Music

SCO, City Halls, Glasgow

Michael Tumelty

four stars

WITHOUT wishing to cast a shadow over the blazing drama of Robin Ticciati’s electric account of Brahms’ Second Symphony on Friday with the SCO, a brief word on last week’s review where my reflective, though not valedictory, thoughts on Ticciati’s appointment to the Deutsches Symphony Orchestra might have allowed someone to infer that he would be packing his bags for Berlin as soon as his current SCO contract finishes.

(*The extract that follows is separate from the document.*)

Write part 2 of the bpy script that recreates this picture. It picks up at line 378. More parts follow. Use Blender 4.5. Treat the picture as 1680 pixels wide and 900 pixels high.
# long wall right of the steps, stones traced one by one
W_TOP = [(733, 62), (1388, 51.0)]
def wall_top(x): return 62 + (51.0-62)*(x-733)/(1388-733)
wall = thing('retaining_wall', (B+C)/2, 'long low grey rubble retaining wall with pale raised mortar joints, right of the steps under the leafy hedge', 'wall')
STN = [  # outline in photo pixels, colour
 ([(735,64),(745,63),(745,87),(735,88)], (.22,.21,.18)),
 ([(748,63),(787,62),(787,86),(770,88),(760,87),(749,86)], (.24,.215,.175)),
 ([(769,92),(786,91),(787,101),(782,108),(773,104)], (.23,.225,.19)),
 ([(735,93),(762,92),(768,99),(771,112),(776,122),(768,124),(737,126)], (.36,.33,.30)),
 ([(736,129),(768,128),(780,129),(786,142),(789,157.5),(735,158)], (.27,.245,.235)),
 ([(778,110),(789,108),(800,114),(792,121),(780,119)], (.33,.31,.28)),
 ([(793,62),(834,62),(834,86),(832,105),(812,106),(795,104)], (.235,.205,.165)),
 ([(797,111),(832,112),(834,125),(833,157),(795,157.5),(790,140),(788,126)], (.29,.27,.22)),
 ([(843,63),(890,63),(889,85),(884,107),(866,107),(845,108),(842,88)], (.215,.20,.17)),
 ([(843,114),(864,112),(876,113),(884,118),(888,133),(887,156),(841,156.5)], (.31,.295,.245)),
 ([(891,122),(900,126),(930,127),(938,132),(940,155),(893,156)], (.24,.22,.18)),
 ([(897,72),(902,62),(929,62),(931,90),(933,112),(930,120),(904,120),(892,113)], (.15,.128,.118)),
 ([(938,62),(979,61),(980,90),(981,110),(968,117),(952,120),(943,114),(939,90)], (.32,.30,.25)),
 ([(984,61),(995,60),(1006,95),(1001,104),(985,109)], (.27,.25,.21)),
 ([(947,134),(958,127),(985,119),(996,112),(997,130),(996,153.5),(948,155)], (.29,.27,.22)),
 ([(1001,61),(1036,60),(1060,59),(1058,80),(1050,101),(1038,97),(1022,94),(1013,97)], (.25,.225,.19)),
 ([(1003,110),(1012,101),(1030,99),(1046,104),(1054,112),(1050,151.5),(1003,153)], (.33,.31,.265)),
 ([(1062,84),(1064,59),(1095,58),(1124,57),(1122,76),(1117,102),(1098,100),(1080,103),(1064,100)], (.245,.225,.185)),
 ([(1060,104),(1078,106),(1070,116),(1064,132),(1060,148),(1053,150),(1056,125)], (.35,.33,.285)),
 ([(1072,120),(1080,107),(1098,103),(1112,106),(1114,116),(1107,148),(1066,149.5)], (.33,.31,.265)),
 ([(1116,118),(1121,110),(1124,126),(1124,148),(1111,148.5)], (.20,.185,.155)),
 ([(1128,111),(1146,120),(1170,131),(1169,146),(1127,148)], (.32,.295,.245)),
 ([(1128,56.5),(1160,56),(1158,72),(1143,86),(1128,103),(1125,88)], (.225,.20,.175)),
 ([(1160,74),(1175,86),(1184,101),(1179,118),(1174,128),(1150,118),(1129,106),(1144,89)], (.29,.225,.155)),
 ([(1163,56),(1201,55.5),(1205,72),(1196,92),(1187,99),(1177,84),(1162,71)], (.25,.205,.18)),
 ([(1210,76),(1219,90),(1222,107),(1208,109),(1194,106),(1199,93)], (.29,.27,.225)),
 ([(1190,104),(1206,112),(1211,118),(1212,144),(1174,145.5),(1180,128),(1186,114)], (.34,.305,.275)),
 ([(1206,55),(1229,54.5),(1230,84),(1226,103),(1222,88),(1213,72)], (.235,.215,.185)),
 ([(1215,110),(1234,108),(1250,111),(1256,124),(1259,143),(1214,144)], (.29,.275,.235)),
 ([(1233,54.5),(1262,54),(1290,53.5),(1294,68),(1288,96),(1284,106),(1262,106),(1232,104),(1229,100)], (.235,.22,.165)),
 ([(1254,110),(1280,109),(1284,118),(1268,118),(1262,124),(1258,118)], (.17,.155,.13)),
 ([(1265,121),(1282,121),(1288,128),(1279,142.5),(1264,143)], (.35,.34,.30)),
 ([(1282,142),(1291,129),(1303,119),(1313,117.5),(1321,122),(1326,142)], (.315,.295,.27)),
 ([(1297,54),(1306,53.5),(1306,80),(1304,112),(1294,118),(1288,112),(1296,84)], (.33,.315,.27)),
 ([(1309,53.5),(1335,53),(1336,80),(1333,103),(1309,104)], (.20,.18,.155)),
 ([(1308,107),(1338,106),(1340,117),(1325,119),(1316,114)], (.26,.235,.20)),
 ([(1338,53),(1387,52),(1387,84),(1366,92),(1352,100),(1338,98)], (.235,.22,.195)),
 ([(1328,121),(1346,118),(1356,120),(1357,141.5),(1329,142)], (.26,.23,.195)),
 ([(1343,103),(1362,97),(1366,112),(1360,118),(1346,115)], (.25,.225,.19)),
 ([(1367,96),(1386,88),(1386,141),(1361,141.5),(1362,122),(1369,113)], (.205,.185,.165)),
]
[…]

Nothing could be further from the truth. In an amicable conversation with the SCO chief executive, through whom I sent a personal message to the conductor, the executive confirmed that he has all Robin’s DSO 2017/18 dates in the book, along with those for the next three SCO seasons, including an overlap period where Ticciati will be chief conductor of both orchestras: a commonplace these days.

So there will be years more of Ticciati’s insights, and, frankly, if those insights continue to flow as they have done in the first two instalments of his Brahms Symphony cycle, he can apply them to any composer he likes. For me, he completely cracked the secret of the Second Symphony. It starts broad and pastoral and it ends up like a triumphal parade. But what about the in-betweens? Ticciati’s secret was momentum: the symphony was on the move all the time: even the slow movement had a sense of pressing forward, while the third surged and the closing stages of the finale were tumultuous and unstoppable. It was almost a continuum. Lars Vogt’s playing of Schumann’s Piano Concerto was a bit too freewheeling for my taste, though it was good to hear Schumann’s Manfred.